Promising collaborations are underway. For example, The Coalition for Content Provenance and Authenticity (C2PA) is building on collaborations between major tech companies to develop technical standards and frameworks for content provenance and authenticity, such as requiring media files to be embedded with provenance data confirming their legitimacy. This cryptographic watermarking embeds information (a "mark") into cryptographic functions or digital content so it can be verified later without revealing the underlying information. Blockchain verification technology is also being used to record the origin and subsequent alteration of media so a provenance trail is in place for each file. This ensures a real-time verification of content authenticity and provides transparency to the changes of media files.

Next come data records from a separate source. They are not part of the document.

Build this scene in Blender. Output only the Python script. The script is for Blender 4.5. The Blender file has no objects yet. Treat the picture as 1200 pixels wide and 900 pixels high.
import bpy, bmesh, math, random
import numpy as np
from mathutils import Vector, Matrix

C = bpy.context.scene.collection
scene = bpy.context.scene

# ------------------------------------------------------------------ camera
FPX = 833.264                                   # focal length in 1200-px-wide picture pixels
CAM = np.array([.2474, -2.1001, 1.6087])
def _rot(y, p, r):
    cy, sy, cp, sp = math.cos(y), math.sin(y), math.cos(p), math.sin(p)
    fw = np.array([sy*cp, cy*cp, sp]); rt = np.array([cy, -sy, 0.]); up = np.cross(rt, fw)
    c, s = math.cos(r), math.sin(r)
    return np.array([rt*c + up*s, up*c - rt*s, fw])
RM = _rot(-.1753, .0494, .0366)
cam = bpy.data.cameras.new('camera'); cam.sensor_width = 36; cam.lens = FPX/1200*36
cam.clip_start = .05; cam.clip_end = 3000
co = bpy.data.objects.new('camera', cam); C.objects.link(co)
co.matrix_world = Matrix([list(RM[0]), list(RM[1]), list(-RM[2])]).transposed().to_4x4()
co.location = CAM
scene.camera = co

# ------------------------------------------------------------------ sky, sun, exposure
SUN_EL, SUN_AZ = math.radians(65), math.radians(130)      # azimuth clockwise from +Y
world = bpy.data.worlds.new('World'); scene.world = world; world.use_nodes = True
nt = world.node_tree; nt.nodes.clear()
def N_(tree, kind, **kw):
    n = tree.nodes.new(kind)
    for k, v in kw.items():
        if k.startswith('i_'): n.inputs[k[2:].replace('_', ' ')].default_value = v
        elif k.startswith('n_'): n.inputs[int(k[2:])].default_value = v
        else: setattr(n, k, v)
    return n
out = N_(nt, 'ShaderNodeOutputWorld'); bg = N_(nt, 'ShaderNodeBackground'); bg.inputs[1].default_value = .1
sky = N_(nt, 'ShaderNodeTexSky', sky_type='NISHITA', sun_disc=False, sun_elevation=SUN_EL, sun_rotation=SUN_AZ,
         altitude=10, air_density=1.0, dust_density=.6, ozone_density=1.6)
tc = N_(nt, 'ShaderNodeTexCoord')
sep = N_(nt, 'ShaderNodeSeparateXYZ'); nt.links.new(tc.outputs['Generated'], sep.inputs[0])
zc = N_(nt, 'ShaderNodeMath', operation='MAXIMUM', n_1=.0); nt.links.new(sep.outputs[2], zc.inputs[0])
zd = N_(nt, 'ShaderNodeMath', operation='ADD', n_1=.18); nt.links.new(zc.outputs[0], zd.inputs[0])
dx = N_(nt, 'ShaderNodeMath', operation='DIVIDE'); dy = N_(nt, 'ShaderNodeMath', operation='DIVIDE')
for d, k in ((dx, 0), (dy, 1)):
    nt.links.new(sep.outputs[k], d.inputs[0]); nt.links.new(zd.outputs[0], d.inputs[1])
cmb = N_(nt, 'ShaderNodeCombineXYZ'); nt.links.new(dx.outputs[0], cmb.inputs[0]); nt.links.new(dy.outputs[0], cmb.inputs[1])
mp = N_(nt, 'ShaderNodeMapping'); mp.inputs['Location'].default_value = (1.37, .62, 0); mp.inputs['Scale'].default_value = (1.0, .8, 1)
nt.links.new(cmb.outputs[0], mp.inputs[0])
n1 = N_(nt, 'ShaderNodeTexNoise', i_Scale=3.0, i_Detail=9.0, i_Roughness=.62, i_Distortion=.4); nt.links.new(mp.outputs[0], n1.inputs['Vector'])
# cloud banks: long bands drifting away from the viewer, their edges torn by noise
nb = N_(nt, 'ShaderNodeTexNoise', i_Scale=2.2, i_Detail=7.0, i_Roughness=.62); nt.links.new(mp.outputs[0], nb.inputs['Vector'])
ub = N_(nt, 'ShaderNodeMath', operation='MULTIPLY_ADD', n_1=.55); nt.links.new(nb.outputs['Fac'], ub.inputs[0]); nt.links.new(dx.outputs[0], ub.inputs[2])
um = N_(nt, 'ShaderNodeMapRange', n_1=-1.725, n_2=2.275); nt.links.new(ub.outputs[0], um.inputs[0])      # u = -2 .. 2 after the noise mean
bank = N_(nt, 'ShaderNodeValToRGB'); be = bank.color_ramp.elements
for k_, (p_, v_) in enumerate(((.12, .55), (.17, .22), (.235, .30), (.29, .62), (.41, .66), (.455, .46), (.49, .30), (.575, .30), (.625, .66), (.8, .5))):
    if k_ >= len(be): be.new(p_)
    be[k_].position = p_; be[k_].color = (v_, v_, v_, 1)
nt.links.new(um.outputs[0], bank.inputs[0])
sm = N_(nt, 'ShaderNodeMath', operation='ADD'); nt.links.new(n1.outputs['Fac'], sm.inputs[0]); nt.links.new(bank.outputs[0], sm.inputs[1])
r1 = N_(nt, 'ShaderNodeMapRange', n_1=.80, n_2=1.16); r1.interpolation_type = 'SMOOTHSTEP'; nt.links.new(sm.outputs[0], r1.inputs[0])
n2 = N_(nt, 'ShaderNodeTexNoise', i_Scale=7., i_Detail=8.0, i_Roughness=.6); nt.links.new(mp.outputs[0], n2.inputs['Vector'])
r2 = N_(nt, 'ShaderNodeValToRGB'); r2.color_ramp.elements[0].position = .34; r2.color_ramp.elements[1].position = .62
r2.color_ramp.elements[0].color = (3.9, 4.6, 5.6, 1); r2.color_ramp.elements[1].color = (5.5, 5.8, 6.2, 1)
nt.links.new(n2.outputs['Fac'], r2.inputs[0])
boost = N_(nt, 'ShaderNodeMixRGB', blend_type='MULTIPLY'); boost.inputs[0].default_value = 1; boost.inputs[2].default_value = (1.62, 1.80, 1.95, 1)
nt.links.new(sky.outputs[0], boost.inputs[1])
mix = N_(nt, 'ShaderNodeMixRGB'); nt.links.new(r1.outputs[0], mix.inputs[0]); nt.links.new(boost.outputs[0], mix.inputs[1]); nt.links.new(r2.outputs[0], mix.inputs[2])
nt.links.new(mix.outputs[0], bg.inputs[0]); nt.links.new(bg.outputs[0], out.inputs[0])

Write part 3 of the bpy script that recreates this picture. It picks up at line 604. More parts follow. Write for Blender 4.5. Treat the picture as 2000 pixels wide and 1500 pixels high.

But realizing a trustworthy evidentiary future also requires judicial leadership. Judges may need to embrace a more proactive gatekeeping role early in the litigation process, particularly in cases involving AI-generated or synthetic media. This includes applying Rules 104 and 901 at the outset to evaluate whether forensic conclusions meet basic thresholds for authentication and explanation, not merely relevance under Rule 401. Courts must also consider Rule 902 in determining whether a piece of digital evidence is self-authenticating or demands additional expert support.
By intervening early to scrutinize digital exhibits, judges can prevent unreliable or misleading content from skewing legal outcomes. This proactive stance is crucial for safeguarding fairness and maintaining public confidence in judicial proceedings amid rapidly evolving AI capabilities. Only then can synthetic media be properly managed and the courtroom remain a place for truth - not just technological illusion.